The actress – who has a four-year-old daughter with her husband, American singer-actor Nick Jonas, 33 – thanked her for being “the kind of mother who is taking care of my child while I go filming for three weeks – the kind of grandmother that my grandmother was”.

“I was raised with a lineage of very strong women who stood for each other and their achievements,” adds the star, who plays the heroine in the globe-trotting spy show Citadel, the second season of which is available on Prime Video.

Her mother played a formative role in her education, says Chopra Jonas, who starred in Bollywood hits such as the Krrish (2006 to 2013) and Don (2006 to 2011) action films before making her Hollywood debut with thriller series Quantico (2015 to 2018).

Priyanka Chopra Jonas in Citadel 2.

PHOTO: PRIME VIDEO

“So, thank you for being the foundation of who I am and for always being a student of life. Happy Mother’s Day.”

The actress also spoke of the importance of celebrating Asian representation and excellence.

“Seeing such a large and amazing community celebrate and champion each other, and seeing them not just survive but actually thrive, is the dream.

“That’s the world my daughter’s going to grow up in,” says Chopra Jonas, who will star in the 2027 Telugu-language epic Varanasi, poised to be one of the most expensive Indian films ever made.

Melton, 35, echoes that sentiment as he receives the Gold Artistic Achievement Honor, praising the Asian trailblazers who inspired him.

“These are the artistes who loudly celebrate their faith and culture. The artistes who return to their own language, only to come back more powerful,” says the star, who appeared in the mystery series Riverdale (2017 and 2023) and psychological drama May December (2023).

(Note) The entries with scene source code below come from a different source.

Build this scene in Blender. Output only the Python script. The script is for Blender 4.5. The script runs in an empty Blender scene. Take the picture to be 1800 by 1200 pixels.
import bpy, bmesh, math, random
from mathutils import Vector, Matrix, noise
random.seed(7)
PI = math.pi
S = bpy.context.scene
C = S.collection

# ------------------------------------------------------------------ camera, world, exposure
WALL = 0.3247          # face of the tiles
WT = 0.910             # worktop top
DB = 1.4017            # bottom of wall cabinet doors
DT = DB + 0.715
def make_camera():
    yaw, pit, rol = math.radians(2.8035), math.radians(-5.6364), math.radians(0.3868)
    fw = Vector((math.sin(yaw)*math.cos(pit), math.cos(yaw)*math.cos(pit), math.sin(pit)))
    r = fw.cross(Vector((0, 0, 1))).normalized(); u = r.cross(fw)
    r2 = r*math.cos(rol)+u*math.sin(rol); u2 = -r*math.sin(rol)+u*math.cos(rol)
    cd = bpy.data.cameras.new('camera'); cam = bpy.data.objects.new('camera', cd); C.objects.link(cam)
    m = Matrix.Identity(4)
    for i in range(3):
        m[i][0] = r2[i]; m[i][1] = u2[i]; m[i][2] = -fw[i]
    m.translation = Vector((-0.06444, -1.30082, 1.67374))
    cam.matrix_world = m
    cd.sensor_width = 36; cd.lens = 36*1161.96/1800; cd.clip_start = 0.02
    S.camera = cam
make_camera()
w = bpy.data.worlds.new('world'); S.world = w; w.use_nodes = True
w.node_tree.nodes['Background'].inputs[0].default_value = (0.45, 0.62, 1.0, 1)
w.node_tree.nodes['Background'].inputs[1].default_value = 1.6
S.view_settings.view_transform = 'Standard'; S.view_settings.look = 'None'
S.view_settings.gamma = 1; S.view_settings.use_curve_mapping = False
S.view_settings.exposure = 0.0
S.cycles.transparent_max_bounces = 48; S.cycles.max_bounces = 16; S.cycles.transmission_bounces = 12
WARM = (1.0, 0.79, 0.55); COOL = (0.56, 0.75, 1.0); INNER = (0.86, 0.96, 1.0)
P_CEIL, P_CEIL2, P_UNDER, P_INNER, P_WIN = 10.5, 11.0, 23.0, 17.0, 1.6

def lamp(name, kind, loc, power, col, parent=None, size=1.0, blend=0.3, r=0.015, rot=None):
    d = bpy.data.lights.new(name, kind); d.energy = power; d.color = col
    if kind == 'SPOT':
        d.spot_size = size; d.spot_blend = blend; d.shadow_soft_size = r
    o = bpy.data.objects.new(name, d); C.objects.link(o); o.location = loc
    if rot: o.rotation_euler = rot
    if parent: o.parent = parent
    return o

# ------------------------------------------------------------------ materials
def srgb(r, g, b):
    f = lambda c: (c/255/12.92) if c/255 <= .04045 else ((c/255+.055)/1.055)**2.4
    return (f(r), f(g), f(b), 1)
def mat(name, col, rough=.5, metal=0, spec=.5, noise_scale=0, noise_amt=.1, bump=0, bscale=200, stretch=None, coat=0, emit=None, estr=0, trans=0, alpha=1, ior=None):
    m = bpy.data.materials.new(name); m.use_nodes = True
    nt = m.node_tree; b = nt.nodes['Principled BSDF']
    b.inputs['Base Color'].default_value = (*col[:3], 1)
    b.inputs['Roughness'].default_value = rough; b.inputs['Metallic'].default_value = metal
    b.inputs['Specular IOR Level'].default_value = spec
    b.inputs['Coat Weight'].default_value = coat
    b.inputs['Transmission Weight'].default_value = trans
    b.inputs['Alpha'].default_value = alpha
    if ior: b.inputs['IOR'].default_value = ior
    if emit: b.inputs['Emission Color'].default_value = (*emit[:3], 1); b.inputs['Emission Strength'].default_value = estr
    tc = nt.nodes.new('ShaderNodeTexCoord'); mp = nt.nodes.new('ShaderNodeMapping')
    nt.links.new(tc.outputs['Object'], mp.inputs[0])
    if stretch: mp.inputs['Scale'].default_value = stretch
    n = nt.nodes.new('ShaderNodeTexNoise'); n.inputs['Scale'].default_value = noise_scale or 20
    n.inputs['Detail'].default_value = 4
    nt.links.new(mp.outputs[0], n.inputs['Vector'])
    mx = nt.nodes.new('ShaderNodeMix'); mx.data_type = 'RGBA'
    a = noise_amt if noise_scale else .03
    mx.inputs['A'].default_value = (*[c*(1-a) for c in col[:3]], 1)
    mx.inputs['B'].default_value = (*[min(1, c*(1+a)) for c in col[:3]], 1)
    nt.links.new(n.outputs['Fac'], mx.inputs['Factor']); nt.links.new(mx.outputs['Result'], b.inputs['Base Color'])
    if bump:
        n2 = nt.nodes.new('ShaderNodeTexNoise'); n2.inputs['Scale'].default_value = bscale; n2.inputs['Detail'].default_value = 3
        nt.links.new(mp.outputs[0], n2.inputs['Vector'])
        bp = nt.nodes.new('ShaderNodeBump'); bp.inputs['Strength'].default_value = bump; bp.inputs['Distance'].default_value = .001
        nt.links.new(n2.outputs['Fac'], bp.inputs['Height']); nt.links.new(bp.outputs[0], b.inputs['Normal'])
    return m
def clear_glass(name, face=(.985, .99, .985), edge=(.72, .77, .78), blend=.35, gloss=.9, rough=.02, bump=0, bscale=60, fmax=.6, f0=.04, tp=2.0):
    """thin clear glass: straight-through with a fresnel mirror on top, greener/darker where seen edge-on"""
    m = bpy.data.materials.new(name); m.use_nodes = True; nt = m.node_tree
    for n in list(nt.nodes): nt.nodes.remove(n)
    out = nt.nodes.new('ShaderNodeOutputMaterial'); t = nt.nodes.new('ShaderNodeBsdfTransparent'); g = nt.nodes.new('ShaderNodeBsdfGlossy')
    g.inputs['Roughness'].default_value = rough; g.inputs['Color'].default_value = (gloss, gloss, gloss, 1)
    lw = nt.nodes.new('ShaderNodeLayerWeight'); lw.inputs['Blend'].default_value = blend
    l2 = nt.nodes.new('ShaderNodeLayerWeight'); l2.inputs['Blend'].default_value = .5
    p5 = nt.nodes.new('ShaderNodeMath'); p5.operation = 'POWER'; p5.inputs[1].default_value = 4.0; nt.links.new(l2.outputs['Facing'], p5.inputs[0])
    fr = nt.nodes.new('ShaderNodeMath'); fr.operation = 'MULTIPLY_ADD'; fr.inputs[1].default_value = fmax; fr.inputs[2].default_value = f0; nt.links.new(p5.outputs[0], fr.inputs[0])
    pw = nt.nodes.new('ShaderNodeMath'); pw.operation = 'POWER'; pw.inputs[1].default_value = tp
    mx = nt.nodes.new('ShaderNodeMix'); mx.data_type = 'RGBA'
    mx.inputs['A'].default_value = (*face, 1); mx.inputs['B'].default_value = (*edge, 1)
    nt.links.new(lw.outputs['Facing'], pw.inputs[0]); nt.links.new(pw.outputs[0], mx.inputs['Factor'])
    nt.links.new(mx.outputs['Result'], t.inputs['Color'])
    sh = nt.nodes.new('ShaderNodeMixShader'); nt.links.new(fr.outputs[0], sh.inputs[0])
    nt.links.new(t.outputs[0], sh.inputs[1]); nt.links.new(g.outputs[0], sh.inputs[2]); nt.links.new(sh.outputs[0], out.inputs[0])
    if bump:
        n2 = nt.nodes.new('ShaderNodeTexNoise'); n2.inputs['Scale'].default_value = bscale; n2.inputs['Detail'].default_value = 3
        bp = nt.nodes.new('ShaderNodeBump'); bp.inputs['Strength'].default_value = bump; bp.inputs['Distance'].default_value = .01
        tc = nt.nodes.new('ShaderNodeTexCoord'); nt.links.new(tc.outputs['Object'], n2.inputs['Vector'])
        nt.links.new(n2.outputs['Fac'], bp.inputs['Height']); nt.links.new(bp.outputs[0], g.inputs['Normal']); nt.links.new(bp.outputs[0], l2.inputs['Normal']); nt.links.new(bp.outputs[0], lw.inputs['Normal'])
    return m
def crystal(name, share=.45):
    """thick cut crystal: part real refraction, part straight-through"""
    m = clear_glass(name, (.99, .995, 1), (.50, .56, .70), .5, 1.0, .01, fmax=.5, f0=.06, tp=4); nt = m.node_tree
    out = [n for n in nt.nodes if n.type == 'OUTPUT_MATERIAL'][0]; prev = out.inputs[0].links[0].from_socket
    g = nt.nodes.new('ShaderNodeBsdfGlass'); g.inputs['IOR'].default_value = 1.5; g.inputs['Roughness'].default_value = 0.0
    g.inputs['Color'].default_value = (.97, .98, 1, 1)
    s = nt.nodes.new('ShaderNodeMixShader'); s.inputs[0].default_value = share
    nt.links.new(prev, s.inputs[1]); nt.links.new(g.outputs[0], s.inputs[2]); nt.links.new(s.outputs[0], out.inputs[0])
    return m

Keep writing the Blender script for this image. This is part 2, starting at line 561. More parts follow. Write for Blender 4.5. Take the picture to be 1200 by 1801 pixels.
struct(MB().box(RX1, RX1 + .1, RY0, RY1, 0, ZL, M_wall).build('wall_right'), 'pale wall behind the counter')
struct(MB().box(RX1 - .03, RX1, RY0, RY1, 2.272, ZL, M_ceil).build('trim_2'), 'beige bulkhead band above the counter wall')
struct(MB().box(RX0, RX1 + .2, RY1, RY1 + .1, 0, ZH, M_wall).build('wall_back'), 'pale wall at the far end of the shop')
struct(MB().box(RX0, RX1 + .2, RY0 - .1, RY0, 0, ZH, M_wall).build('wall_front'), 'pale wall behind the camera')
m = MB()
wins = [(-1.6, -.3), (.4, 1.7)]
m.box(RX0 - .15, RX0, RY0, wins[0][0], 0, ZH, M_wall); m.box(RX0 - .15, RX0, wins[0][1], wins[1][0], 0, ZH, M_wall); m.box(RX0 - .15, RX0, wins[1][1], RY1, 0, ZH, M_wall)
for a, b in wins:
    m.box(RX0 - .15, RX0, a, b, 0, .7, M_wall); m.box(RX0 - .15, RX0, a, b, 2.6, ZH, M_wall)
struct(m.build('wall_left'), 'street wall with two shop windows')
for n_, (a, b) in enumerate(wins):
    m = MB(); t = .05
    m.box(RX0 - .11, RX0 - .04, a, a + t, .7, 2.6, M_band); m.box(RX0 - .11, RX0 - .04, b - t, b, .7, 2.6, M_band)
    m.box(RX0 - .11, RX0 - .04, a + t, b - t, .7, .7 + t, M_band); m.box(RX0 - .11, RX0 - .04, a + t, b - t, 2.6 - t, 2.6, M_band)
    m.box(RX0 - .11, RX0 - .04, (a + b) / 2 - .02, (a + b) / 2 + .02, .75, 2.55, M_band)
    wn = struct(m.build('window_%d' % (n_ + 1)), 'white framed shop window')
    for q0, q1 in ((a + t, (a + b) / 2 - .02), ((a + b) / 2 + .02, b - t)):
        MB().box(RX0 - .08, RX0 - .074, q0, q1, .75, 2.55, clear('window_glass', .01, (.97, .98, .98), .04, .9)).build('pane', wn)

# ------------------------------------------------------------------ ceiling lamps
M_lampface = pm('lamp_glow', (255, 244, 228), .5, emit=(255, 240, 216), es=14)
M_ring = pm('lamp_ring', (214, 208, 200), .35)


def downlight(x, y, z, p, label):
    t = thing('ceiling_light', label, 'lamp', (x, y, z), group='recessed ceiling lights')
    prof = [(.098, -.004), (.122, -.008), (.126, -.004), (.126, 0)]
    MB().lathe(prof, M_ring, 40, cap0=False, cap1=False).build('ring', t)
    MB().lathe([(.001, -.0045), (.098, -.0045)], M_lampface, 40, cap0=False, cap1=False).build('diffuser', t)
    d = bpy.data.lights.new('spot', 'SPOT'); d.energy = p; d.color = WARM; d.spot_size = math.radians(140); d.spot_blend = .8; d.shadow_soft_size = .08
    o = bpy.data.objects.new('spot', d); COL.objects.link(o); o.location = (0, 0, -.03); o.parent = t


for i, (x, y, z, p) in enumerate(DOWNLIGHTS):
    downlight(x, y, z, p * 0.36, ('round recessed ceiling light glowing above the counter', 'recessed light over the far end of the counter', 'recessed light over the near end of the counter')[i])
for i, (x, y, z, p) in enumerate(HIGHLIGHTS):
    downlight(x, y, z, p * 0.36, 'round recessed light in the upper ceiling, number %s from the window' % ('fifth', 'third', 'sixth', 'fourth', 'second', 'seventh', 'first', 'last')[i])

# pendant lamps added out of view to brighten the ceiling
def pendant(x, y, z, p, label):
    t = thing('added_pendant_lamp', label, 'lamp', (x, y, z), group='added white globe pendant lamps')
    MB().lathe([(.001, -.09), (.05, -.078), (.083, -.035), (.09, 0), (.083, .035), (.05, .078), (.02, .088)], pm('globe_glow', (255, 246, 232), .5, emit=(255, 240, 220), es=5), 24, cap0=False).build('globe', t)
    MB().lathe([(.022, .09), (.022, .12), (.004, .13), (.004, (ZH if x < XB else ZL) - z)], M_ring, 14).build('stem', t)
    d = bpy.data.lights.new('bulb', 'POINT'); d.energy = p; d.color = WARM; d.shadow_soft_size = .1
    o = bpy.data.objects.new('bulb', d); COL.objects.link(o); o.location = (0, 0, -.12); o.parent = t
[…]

Noting that he recently became a father to a baby girl with fiancee Camille Summers-Valli, a 34-year-old French-Australian photographer, he says: “I want to thank everyone in this room for making the world a better place for my baby girl, and giving her a place to belong and thrive.”

He had a profound connection with the Korean-American character he plays on Beef 2, which was one of the most-watched shows on Netflix when it debuted in April.

Cailee Spaeny (left) and Charles Melton in Beef 2.

PHOTO: NETFLIX

“Yes, he is something of a Korean himbo, which I’m fine with,” jokes Melton, whose South Korean mother and American father met when the latter was stationed with the United States army in South Korea.

“I like that. Koreans can be sex symbols. We’re hot.”

But what Melton identified with most was how the character – a people-pleasing physical trainer at a California country club – struggles with his identity.

“I’ve been like (him) at times – many of us have. He’s lost, looking for purpose. He hides his Korean-ness. He hides behind his own masks because he thinks that’s the best way to survive. But he eventually learns that he can’t hide his Korean-ness very long,” he says.

“You are who you are. Your culture finds you – and that resonates deeply with me.”

  • Citadel 2 is showing on Prime Video and Beef 2 is available on Netflix.